Now RSB is an international trade expert. But I myself spent decades in international businesses, and I talk to many companies. I never, ever remember having any issue with Rules of Origin. I’ve talked to people in the shipping business who simply don’t recognise Rules of Origin as a problem. I’ve also talked to exporters who tell me that paperwork on trade within the EU’s much-vaunted Single Market is already worse than that for exports elsewhere, and even some who have abandoned the EU for that reason, and are focussing instead on the faster-growing markets of the BRICS and the USA.
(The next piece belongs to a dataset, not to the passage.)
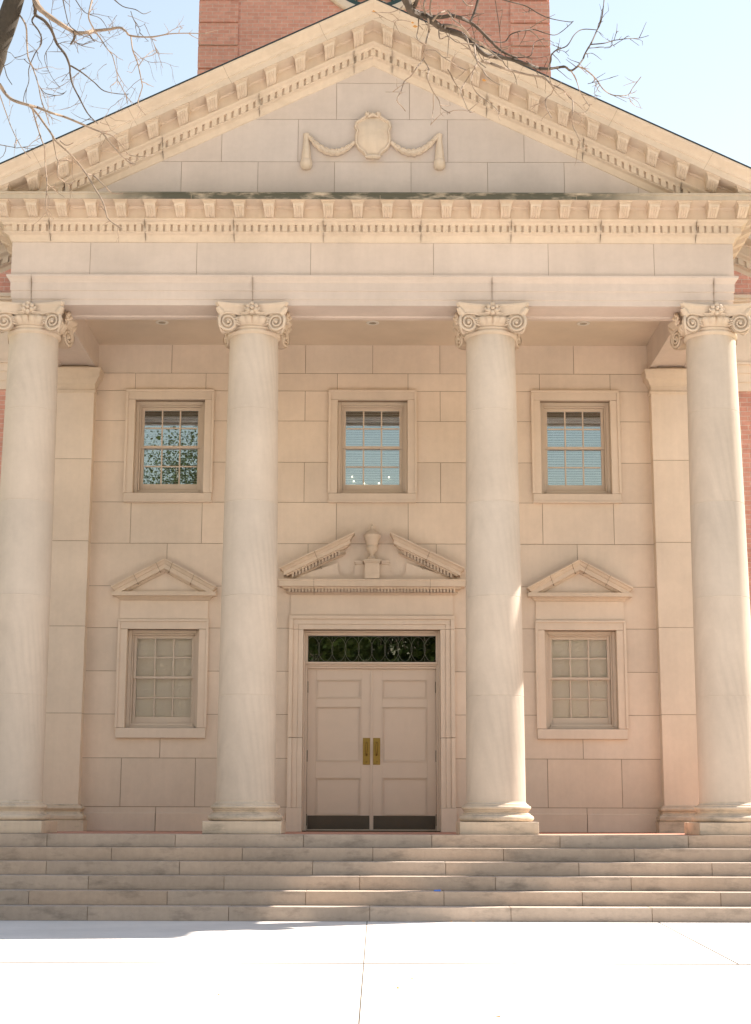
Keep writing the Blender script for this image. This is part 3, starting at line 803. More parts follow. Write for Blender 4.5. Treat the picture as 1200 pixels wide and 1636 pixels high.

Of course Switzerland has Free Trade Agreements with the EU, so would presumably suffer from the same Rules of Origin problems. So RSB needs to explain how, despite this handicap, Switzerland still manages to export more to the EU (on a per capita basis) than the UK does.

My assessment is this: that as the arguments for EU membership are stripped away like the layers of an onion, as the pro-Europeans fear they’ll be left naked in the Conference Chamber, they’ve agreed to make a last stand on one obscure technical point: Rules of Origin. They’re confident that the issue is so arcane that no one will feel able to challenge them.

Some people in UKIP are suggesting that RSB has been “got at”, or even that he was inserted years ago as a mole into the EU debate by the Brussels side, charged with earning the trust of sceptics before blowing them out of the water. I don’t buy conspiracy theories like that. But I would suggest that RSB is so focussed on his narrow, specialist expertise that he’s missing the big picture. Which is a pity.